Now, the attack against Marxism has come in the name of Post-modernism. According to Victor E.Taylor post-modernism is a term used to describe a wide spectrum of aesthetic, cultural, historical, literary and philosophical endeavours. In a philosophical context it claims dissociation with logo-centrism and dismantling of universal human reason, that is characteristic of modern philosophy.[Victor E.Taylor, General Commentary, In Victor E.Taylor and Charles E.Winquist(eds), Martin Jay,"Post-Modernism…..", Volume I, Routledge, London and New York, 1998, pp. xii-xiii]
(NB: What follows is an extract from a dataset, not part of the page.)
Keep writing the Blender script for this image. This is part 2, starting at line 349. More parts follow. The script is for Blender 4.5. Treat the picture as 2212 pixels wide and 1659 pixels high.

There are basically two kinds of post-modernism/ post-structuralism. The first, in the words of Richard Rorty is ‘textualism’, which is actually an heir to German classical idealism. Whereas the nineteenth century idealism, Rory adds, wanted to substitute one sort of science (philosophy) for another (natural science) as the centre for culture, textualism wants to place literature at the centre, and to treat both science and philosophy as, at best, literary genres. The chief proponents of textualism are Jacques Derrida and his North American followers, particularly the late Paul de Man, notorious after the posthumous unearthing of his earlier pro-Nazi writings. The second form of post-modernism/post-structuralism was pioneered by Michel Foucault through his master category of ‘power-knowledge’. While the former type almost exclusively concentrated on language as premise, Foucault, in his theory of power, moved towards the tentacles of power-everywhere and emphasised the power of knowledge. In both kinds of presentation two words denoting concepts come up frequently: Discourse and narrative. In the words of one front-ranking pioneer of this trend, Leotard, the language for discussion of science or philosophy is ‘discourse’, while the language used for mythical writings, etc. is ‘narrative’. However, he also added that discourse too is basically narrative; meta-narrative or grand-narrative. In any case, all the variants of post-modernism/post-structuralism owe their fatherhood to Nietzche. Derrida has acknowledged the influence of Nietzche in various texts; Faucault even called himself "simply a Nietzchean" before his death.